Bayar'ın bu çıkışı üzerine Cemal Madanoğlu ve cuntacılar yaptıkları darbeyi sözde meşru bir zemine oturtmak için yeni bir planı yürürlüğe koyuyor.

Madanoğlu bu amaçla, İstanbul Üniversitesi'nden Prof. Dr. Sıddık Sami Onar, Prof. Dr. Naci

Şensoy, Prof. Dr. Hıfzı Veldet Velidedeoğlu, Prof. Dr. Hüseyin Nail Kubalı, Prof Dr. Ragıp

Sarıca, Prof. Dr. Tarık Zafer Tunaya ve Doç. Dr. İsmet Giritli'den oluşan heyete geçici bir anayasa hazırlatıyor.

Maalesef İstanbul Hukukta, meşru anayasanın ortadan kaldırılması sürecinde görev alan bu isimlerden hâlâ övgüyle bahsediliyor.

Bu da ayrı bir rezalet olarak köşede dursun, ileride bakar bakar utanırız..

Geri dönelim..

Sıddık Sami Onar başkanlığındaki komisyonun hazırladığı geçici anayasa ile TBMM'ye ait tüm görev ve yetkiler darbeyi yapan Milli Birlik Komitesi'ne (MBK) devredildi.

Bu anayasayla hükümet, MBK'ya karşı sorumlu tutuldu. MBK başkanı, devlet başkanı olarak kabul edildi ve devrilen siyasal iktidarın üyelerinin sözde suçlarını araştırmak için bir Yüksek Soruşturma Kurulu oluşturuldu. Dokuz kişilik bir Yüksek Adalet Divanı kuruldu. 13 Aralık 1960'ta geçici anayasada yapılan bir değişiklik ile yeni anayasanın "kurucu meclis" tarafından hazırlanması kabul edildi.

Kurucu meclis mi

Hani arada bir "anayasayı kurucu meclis yapar" diyorlar ya..

İşte kast ettikleri 27 Mayıs darbecileri demek ki!

Tiyatroya bakın..

MBK'ya devredilen eski TBMM'nin yetkileri, bu kez de kurucu meclise devredildi. Ancak

hükümet, yine yalnızca MBK'ya karşı sorumlu tutuldu.

Ama böyle kalamazdı. Eski iktidar mensupları yargılanıp cezalandırılmalıydı.

İktidar suçlu bulunmalı, bu sayede müdahalenin meşruiyeti tescil ettirilmeliydi.

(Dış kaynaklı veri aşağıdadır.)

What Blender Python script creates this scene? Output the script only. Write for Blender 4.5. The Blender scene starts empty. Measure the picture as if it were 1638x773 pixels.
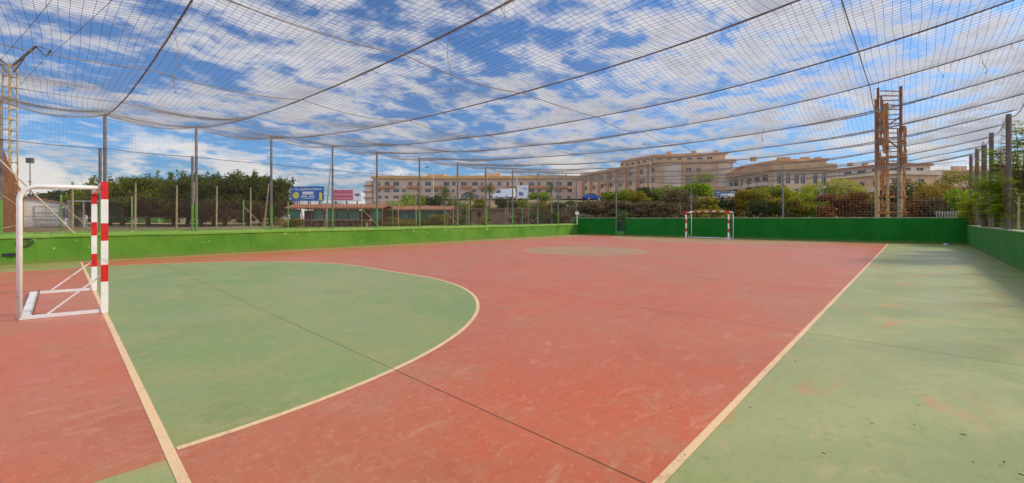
import bpy, math, random
import numpy as np
from mathutils import Vector, Matrix
R_ = math.radians
random.seed(7)
rng = np.random.default_rng(11)
SC = bpy.context.scene
COL = SC.collection

# ------------------------------------------------------------------ camera frame
TH = R_(43.3); FPX = 680.0; CAMH = 1.5; HZ = 350.0; CX = 819.0
FW = Vector((-math.sin(TH), math.cos(TH))); RT = Vector((math.cos(TH), math.sin(TH)))
def W(px, d, z=0.0):
    p = RT * ((px - CX) / FPX * d) + FW * d
    return Vector((p.x, p.y, z))
def ZY(py, d): return CAMH + (HZ - py) * d / FPX
def WC(X, d, z=0.0):
    p = RT * X + FW * d
    return Vector((p.x, p.y, z))
def camxy(x, y):
    v = Vector((x, y)); return v.dot(RT), v.dot(FW)
def on_line(px, a, b=0.0):
    """court point (v across, u along) seen in direction px on the line v = a + b*u"""
    k = (px - CX) / FPX; s, c = math.sin(TH), math.cos(TH)
    u = (-k * s * a - c * a) / (s + c * b - k * (c - s * b))
    return u, a + b * u

# ------------------------------------------------------------------ mesh helper
class MB:
    def __init__(s): s.v = []; s.f = []; s.mi = []; s.cm = 0
    def add(s, vs, fs):
        o = len(s.v); s.v += [tuple(p) for p in vs]
        for f in fs: s.f.append(tuple(i + o for i in f)); s.mi.append(s.cm)
    def box(s, c, size, rz=0.0, rot=None):
        hx, hy, hz = size[0] / 2, size[1] / 2, size[2] / 2
        M = rot if rot is not None else Matrix.Rotation(rz, 3, 'Z')
        c = Vector(c); vs = []
        for x, y, z in ((-1,-1,-1),(1,-1,-1),(1,1,-1),(-1,1,-1),(-1,-1,1),(1,-1,1),(1,1,1),(-1,1,1)):
            vs.append(c + M @ Vector((x*hx, y*hy, z*hz)))
        s.add(vs, [(0,3,2,1),(4,5,6,7),(0,1,5,4),(1,2,6,5),(2,3,7,6),(3,0,4,7)])
        return s
    def bar(s, p0, p1, w, h, up=(0,0,1)):
        p0 = Vector(p0); p1 = Vector(p1); d = p1 - p0; L = d.length; d.normalize()
        up = Vector(up)
        if abs(d.dot(up)) > .98: up = Vector((1, 0, 0))
        x = d.cross(up).normalized(); y = x.cross(d).normalized()
        M = Matrix((x, d, y)).transposed()
        return s.box((p0 + p1) / 2, (w, L, h), rot=M)
    def tube(s, pts, r, n=6, cap=True):
        pts = [Vector(p) for p in pts]
        rs = r if isinstance(r, (list, tuple)) else [r] * len(pts)
        t0 = (pts[1] - pts[0]).normalized()
        a = Vector((0, 0, 1)) if abs(t0.z) < .9 else Vector((1, 0, 0))
        x = t0.cross(a).normalized(); vs = []; fs = []
        for i, p in enumerate(pts):
            t = (pts[min(i+1, len(pts)-1)] - pts[max(i-1, 0)]).normalized()
            x = (x - t * x.dot(t)).normalized(); y = t.cross(x)
            for k in range(n):
                an = 2 * math.pi * k / n
                vs.append(p + (x * math.cos(an) + y * math.sin(an)) * rs[i])
        for i in range(len(pts) - 1):
            for k in range(n):
                k2 = (k + 1) % n
                fs.append((i*n+k, i*n+k2, (i+1)*n+k2, (i+1)*n+k))
        if cap:
            fs.append(tuple(range(n))[::-1]); fs.append(tuple((len(pts)-1)*n + k for k in range(n)))
        s.add(vs, fs); return s
    def prism(s, poly, a, b):
        """poly: points; extruded by vector a->b offsets"""
        a = Vector(a); b = Vector(b); n = len(poly)
        vs = [Vector(p) + a for p in poly] + [Vector(p) + b for p in poly]
        fs = [tuple(range(n))[::-1], tuple(range(n, 2*n))] + [(i, (i+1) % n, n + (i+1) % n, n + i) for i in range(n)]
        s.add(vs, fs); return s
    def sphere(s, c, r, nu=10, nv=6, sc=(1,1,1)):
        c = Vector(c); vs = []; fs = []
        for j in range(nv + 1):
            ph = math.pi * j / nv
            for i in range(nu):
                t = 2 * math.pi * i / nu
                vs.append(c + Vector((math.sin(ph)*math.cos(t)*sc[0], math.sin(ph)*math.sin(t)*sc[1], math.cos(ph)*sc[2])) * r)
        for j in range(nv):
            for i in range(nu):
                i2 = (i+1) % nu
                fs.append((j*nu+i, (j+1)*nu+i, (j+1)*nu+i2, j*nu+i2))
        s.add(vs, fs); return s
    def build(s, name, mat, parent=None, origin=None, smooth=False, world=False):
        """world=True: vertices are world coordinates and are moved into the parent's frame"""
        vs = s.v
        if parent is not None and world:
            Mi = (Matrix.Translation(parent.location) @ parent.rotation_euler.to_matrix().to_4x4()).inverted()
            vs = [tuple(Mi @ Vector(p)) for p in vs]
        if origin is not None and parent is None:
            ox, oy, oz = origin; vs = [(p[0]-ox, p[1]-oy, p[2]-oz) for p in vs]
        me = bpy.data.meshes.new(name); me.from_pydata(vs, [], s.f)
        mats = mat if isinstance(mat, (list, tuple)) else [mat]
        for m in mats: me.materials.append(m)
        if len(mats) > 1: me.polygons.foreach_set('material_index', s.mi)
        if smooth: me.polygons.foreach_set('use_smooth', [True] * len(s.f))
        me.update()
        o = bpy.data.objects.new(name, me); COL.objects.link(o)
        if parent is not None: o.parent = parent
        elif origin is not None: o.location = origin
        return o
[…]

İktidar mensuplarının itibarının yerle bir edilmesi lazımdı. Bunun en uygun aracı da yargılama süreci ve CHP medyasının bu süreçte aktif şekilde kullanılmasıydı.

Cunta, idareyi ele alır almaz DP iktidarını akıllara durgunluk veren suçlamalarla itham etti.

Askeri cuntanın iddiaları arasında, devrilen iktidarın, İstanbul Beyazıt Meydanında hükümet aleyhine gösterilerde bulunmuş öğrencilerin arasından yüzlercesini gizlice öldürmüş ve cesetlerini bilinmeyen yerlere gömmüş veya Et-Balık Kurumu'nun kombinalarında kıyma şekline dönüştürerek hayvan yemi haline getirmiş olduğu iddiası.